CONSTRUCTING A PHYLOGENY WITH FEW OBVIOUS CHARACTERS: AN EXAMPLE USING LATE CRETACEOUS BACULITIDS (AMMONOIDEA)

Ammonites are among the best studied fossil groups in terms of understanding their biostratigraphy, biogeography, and paleoecology. Despite this extensive knowledge, there has been limited success in using phylogenetic approaches to understanding this important group’s evolution. To a large degree, this stems from the perceived notion that ammonites have a paucity of characters and great number of homoplasies, which are thought to reflect functional convergence rather than common ancestry. These problems are exacerbated in the baculitid ammonites, which have much simpler shells than the more typical planispiral forms that have been elongated into compressed cones that can reach up to two meters in length in certain species.

Here, we show that a robust phylogeny can be reconstructed for an ammonite group with a simple morphology using discrete and continuous character data. Character data were collected from various Campanian-Maastrichtian Baculites morphospecies in the Western Interior and Gulf Coastal Plain and analyzed using the software TNT (Tree analysis using New Technology) to produce a single most parsimonious phylogenetic tree.

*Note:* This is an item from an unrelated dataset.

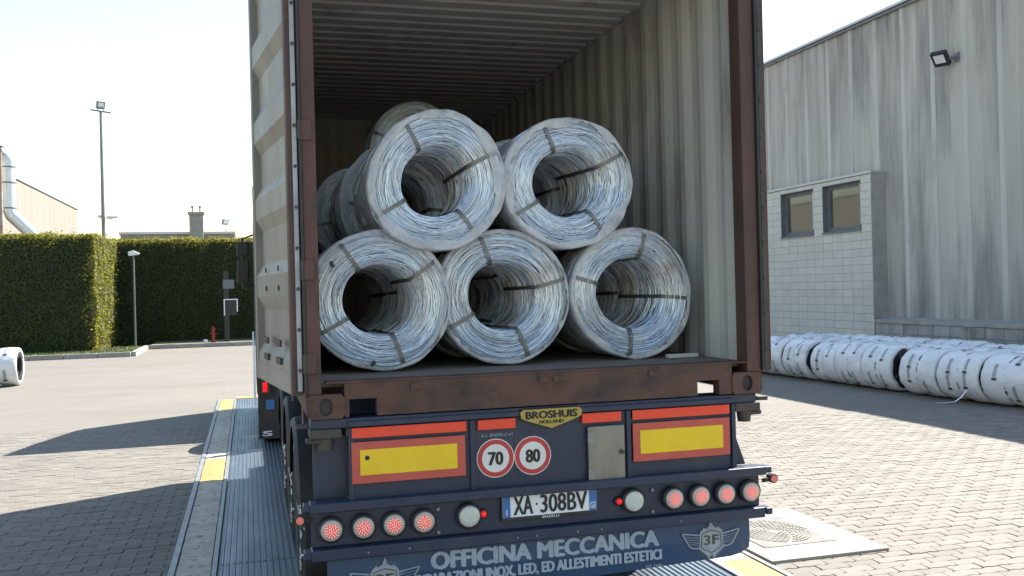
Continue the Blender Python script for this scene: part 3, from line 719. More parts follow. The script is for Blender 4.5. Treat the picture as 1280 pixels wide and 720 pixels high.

Our results reveal new insight into the evolutionary relationships of Baculites. The Baculites in the Gulf of Mexico were characterized by several distinct clades that spanned most of the Campanian and Maastrichtian. In the Western Interior Seaway, there was a single endemic lineage of Baculites that persisted throughout the Campanian but went extinct prior to the Maastrichtian. Following the extinction of the Campanian lineage, there were two sequential immigration events into the Western Interior Seaway by Baculites from the Gulf of Mexico resulting in a distinct early Maastrichtian lineage and a separate, late Maastrichtian lineage. The late Maastrichtian lineage represents the last members of this important group in the Western Interior prior to the K/Pg mass extinction event that resulted in the loss of all ammonites.